Your task is to quote the material that follows, in full and exactly.

**Scenes as source code**
┌──
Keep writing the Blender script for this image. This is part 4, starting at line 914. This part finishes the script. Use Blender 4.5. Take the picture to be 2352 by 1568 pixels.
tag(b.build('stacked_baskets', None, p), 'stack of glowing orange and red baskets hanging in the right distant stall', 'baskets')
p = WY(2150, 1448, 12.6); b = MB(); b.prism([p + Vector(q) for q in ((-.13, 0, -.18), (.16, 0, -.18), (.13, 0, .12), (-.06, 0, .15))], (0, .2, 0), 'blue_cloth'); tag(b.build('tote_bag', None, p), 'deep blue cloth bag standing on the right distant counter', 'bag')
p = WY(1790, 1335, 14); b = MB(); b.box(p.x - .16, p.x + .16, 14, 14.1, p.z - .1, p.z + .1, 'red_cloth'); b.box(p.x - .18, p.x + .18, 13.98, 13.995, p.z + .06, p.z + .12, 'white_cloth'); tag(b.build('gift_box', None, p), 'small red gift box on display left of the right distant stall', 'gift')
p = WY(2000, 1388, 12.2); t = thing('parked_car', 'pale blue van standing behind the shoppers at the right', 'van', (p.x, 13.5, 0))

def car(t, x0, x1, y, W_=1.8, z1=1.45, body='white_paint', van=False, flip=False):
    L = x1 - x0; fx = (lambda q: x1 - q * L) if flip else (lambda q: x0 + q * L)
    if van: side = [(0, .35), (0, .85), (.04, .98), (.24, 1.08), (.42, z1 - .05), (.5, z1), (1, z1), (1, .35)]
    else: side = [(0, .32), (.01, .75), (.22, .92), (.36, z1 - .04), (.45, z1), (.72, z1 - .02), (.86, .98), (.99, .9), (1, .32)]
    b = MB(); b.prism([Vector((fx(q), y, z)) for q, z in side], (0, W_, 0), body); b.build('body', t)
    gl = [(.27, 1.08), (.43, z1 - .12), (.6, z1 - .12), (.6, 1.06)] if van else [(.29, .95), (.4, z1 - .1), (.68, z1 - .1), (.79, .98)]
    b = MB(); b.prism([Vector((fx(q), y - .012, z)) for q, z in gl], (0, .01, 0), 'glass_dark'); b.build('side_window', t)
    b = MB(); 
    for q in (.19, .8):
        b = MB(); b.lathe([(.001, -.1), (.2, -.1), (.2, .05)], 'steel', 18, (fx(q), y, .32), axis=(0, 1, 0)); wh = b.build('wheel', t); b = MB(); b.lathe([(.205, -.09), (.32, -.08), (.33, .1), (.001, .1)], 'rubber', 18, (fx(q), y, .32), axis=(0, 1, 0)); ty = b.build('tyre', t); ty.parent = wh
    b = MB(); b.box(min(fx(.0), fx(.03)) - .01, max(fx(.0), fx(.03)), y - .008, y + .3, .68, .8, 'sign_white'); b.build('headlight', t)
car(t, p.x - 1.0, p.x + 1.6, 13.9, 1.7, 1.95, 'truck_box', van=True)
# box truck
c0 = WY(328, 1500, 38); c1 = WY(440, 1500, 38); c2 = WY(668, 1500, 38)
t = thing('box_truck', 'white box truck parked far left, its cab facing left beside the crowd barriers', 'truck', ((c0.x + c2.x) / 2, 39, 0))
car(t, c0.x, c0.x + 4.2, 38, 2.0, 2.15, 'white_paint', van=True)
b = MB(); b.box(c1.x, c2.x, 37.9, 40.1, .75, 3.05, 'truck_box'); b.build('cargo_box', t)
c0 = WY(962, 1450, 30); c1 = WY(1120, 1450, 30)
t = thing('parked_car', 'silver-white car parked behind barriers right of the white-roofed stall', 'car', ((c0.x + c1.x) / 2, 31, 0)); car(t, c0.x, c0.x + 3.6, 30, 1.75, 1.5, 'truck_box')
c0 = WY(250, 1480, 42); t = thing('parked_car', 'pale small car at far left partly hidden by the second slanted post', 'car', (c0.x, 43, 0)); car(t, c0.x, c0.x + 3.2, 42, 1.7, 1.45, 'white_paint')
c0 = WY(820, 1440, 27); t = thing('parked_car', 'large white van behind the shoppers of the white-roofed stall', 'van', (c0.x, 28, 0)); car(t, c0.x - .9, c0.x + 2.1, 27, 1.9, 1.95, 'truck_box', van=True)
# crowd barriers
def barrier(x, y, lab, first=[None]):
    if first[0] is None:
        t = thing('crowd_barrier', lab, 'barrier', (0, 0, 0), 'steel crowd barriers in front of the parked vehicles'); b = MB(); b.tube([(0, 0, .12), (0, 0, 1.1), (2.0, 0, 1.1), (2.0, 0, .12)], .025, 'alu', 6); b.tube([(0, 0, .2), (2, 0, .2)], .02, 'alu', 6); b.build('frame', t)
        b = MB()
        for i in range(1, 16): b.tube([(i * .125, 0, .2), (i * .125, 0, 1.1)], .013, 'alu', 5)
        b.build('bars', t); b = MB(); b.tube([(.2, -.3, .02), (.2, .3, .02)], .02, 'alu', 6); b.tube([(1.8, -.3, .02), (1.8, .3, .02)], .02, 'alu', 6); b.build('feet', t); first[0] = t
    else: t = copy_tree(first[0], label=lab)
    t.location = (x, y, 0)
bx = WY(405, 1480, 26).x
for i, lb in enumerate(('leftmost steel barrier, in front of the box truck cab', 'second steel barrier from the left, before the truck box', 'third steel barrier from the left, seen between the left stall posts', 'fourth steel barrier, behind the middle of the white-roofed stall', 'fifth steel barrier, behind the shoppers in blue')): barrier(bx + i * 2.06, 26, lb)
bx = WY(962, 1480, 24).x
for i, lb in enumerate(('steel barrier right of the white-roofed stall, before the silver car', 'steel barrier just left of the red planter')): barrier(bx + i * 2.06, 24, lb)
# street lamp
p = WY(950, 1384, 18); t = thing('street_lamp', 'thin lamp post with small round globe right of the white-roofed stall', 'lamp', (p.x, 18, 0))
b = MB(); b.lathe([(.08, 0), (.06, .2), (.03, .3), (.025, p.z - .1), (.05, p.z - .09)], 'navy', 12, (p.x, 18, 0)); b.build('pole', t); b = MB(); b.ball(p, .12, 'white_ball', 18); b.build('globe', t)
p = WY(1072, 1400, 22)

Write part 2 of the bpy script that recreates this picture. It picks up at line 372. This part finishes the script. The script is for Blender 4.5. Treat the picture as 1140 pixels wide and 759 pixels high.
└──
**RESULT OF THE EXERCISE**
Keep writing the Blender script for this image. This is part 4, starting at line 914. This part finishes the script. Use Blender 4.5. Take the picture to be 2352 by 1568 pixels.
tag(b.build('stacked_baskets', None, p), 'stack of glowing orange and red baskets hanging in the right distant stall', 'baskets')
p = WY(2150, 1448, 12.6); b = MB(); b.prism([p + Vector(q) for q in ((-.13, 0, -.18), (.16, 0, -.18), (.13, 0, .12), (-.06, 0, .15))], (0, .2, 0), 'blue_cloth'); tag(b.build('tote_bag', None, p), 'deep blue cloth bag standing on the right distant counter', 'bag')
p = WY(1790, 1335, 14); b = MB(); b.box(p.x - .16, p.x + .16, 14, 14.1, p.z - .1, p.z + .1, 'red_cloth'); b.box(p.x - .18, p.x + .18, 13.98, 13.995, p.z + .06, p.z + .12, 'white_cloth'); tag(b.build('gift_box', None, p), 'small red gift box on display left of the right distant stall', 'gift')
p = WY(2000, 1388, 12.2); t = thing('parked_car', 'pale blue van standing behind the shoppers at the right', 'van', (p.x, 13.5, 0))

def car(t, x0, x1, y, W_=1.8, z1=1.45, body='white_paint', van=False, flip=False):
    L = x1 - x0; fx = (lambda q: x1 - q * L) if flip else (lambda q: x0 + q * L)
    if van: side = [(0, .35), (0, .85), (.04, .98), (.24, 1.08), (.42, z1 - .05), (.5, z1), (1, z1), (1, .35)]
    else: side = [(0, .32), (.01, .75), (.22, .92), (.36, z1 - .04), (.45, z1), (.72, z1 - .02), (.86, .98), (.99, .9), (1, .32)]
    b = MB(); b.prism([Vector((fx(q), y, z)) for q, z in side], (0, W_, 0), body); b.build('body', t)
    gl = [(.27, 1.08), (.43, z1 - .12), (.6, z1 - .12), (.6, 1.06)] if van else [(.29, .95), (.4, z1 - .1), (.68, z1 - .1), (.79, .98)]
    b = MB(); b.prism([Vector((fx(q), y - .012, z)) for q, z in gl], (0, .01, 0), 'glass_dark'); b.build('side_window', t)
    b = MB(); 
    for q in (.19, .8):
        b = MB(); b.lathe([(.001, -.1), (.2, -.1), (.2, .05)], 'steel', 18, (fx(q), y, .32), axis=(0, 1, 0)); wh = b.build('wheel', t); b = MB(); b.lathe([(.205, -.09), (.32, -.08), (.33, .1), (.001, .1)], 'rubber', 18, (fx(q), y, .32), axis=(0, 1, 0)); ty = b.build('tyre', t); ty.parent = wh
    b = MB(); b.box(min(fx(.0), fx(.03)) - .01, max(fx(.0), fx(.03)), y - .008, y + .3, .68, .8, 'sign_white'); b.build('headlight', t)
car(t, p.x - 1.0, p.x + 1.6, 13.9, 1.7, 1.95, 'truck_box', van=True)
# box truck
c0 = WY(328, 1500, 38); c1 = WY(440, 1500, 38); c2 = WY(668, 1500, 38)
t = thing('box_truck', 'white box truck parked far left, its cab facing left beside the crowd barriers', 'truck', ((c0.x + c2.x) / 2, 39, 0))
car(t, c0.x, c0.x + 4.2, 38, 2.0, 2.15, 'white_paint', van=True)
b = MB(); b.box(c1.x, c2.x, 37.9, 40.1, .75, 3.05, 'truck_box'); b.build('cargo_box', t)
c0 = WY(962, 1450, 30); c1 = WY(1120, 1450, 30)
t = thing('parked_car', 'silver-white car parked behind barriers right of the white-roofed stall', 'car', ((c0.x + c1.x) / 2, 31, 0)); car(t, c0.x, c0.x + 3.6, 30, 1.75, 1.5, 'truck_box')
c0 = WY(250, 1480, 42); t = thing('parked_car', 'pale small car at far left partly hidden by the second slanted post', 'car', (c0.x, 43, 0)); car(t, c0.x, c0.x + 3.2, 42, 1.7, 1.45, 'white_paint')
c0 = WY(820, 1440, 27); t = thing('parked_car', 'large white van behind the shoppers of the white-roofed stall', 'van', (c0.x, 28, 0)); car(t, c0.x - .9, c0.x + 2.1, 27, 1.9, 1.95, 'truck_box', van=True)
# crowd barriers
def barrier(x, y, lab, first=[None]):
    if first[0] is None:
        t = thing('crowd_barrier', lab, 'barrier', (0, 0, 0), 'steel crowd barriers in front of the parked vehicles'); b = MB(); b.tube([(0, 0, .12), (0, 0, 1.1), (2.0, 0, 1.1), (2.0, 0, .12)], .025, 'alu', 6); b.tube([(0, 0, .2), (2, 0, .2)], .02, 'alu', 6); b.build('frame', t)
        b = MB()
        for i in range(1, 16): b.tube([(i * .125, 0, .2), (i * .125, 0, 1.1)], .013, 'alu', 5)
        b.build('bars', t); b = MB(); b.tube([(.2, -.3, .02), (.2, .3, .02)], .02, 'alu', 6); b.tube([(1.8, -.3, .02), (1.8, .3, .02)], .02, 'alu', 6); b.build('feet', t); first[0] = t
    else: t = copy_tree(first[0], label=lab)
    t.location = (x, y, 0)
bx = WY(405, 1480, 26).x
for i, lb in enumerate(('leftmost steel barrier, in front of the box truck cab', 'second steel barrier from the left, before the truck box', 'third steel barrier from the left, seen between the left stall posts', 'fourth steel barrier, behind the middle of the white-roofed stall', 'fifth steel barrier, behind the shoppers in blue')): barrier(bx + i * 2.06, 26, lb)
bx = WY(962, 1480, 24).x
for i, lb in enumerate(('steel barrier right of the white-roofed stall, before the silver car', 'steel barrier just left of the red planter')): barrier(bx + i * 2.06, 24, lb)
# street lamp
p = WY(950, 1384, 18); t = thing('street_lamp', 'thin lamp post with small round globe right of the white-roofed stall', 'lamp', (p.x, 18, 0))
b = MB(); b.lathe([(.08, 0), (.06, .2), (.03, .3), (.025, p.z - .1), (.05, p.z - .09)], 'navy', 12, (p.x, 18, 0)); b.build('pole', t); b = MB(); b.ball(p, .12, 'white_ball', 18); b.build('globe', t)
p = WY(1072, 1400, 22)

Write part 2 of the bpy script that recreates this picture. It picks up at line 372. This part finishes the script. The script is for Blender 4.5. Treat the picture as 1140 pixels wide and 759 pixels high.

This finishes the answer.